Sorosiak’s first novel, I Cosmo, also starred an animal narrator, and focussed on the healing and beneficial relationship that can ensue between animal and human. Here, in My Life as a Cat, she develops the idea further, exploring friendship, grief, and the passing of time, and immortality, all the while extrapolating what it must feel like to be a cat, albeit a highly intelligent communicative one, with an alien hive mind.
Leonard longs to experience the simple pleasures of Earth, and Sorosiak delights in bringing these small innocent moments to life, showing that for humans too, it’s the little things in life, such as cheese sandwiches or a trip to the cinema, that can have a stunning effect on feelings and memories.
Olive, Leonard’s adoptive human, is tenderly drawn.
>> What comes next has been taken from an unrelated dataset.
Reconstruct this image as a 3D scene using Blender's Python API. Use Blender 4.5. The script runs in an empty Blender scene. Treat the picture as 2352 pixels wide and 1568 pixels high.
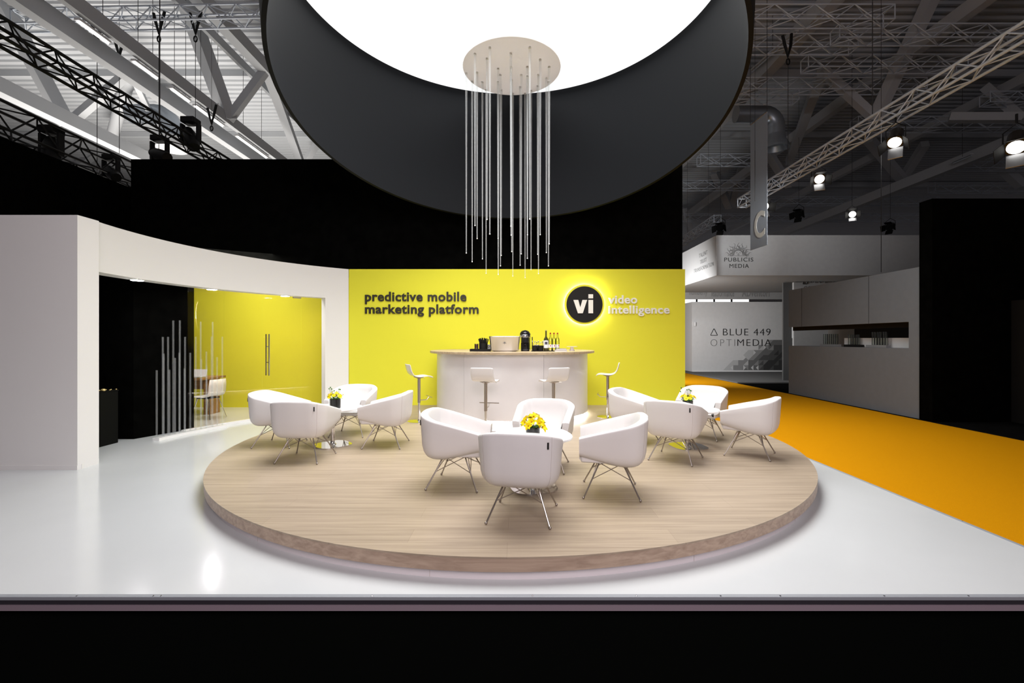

She is shy and animal-obsessed, but also dealing with a tumult of family relations, and lack of self-confidence. Of course, her development is tracked throughout the novel, and, helped by responsible and reliable adults, she comes to see that what’s important is kindness and open-mindedness.
The build-up to the climax, a race-against-time road trip, is told in accessible and wryly funny prose, and is incredibly compelling, whilst also managing to impart a wealth of knowledge to the reader about storms, animals, aquariums and more – showing life on Earth in all its wondrous depth. This novel shows us what it means to experience true friendship and sacrifice, to understand what makes someone feel like they belong, and above all what it means to be human. With a sly nod to ET, and an understanding of a child’s wonder at life, this is a moving story written with heart and compassion.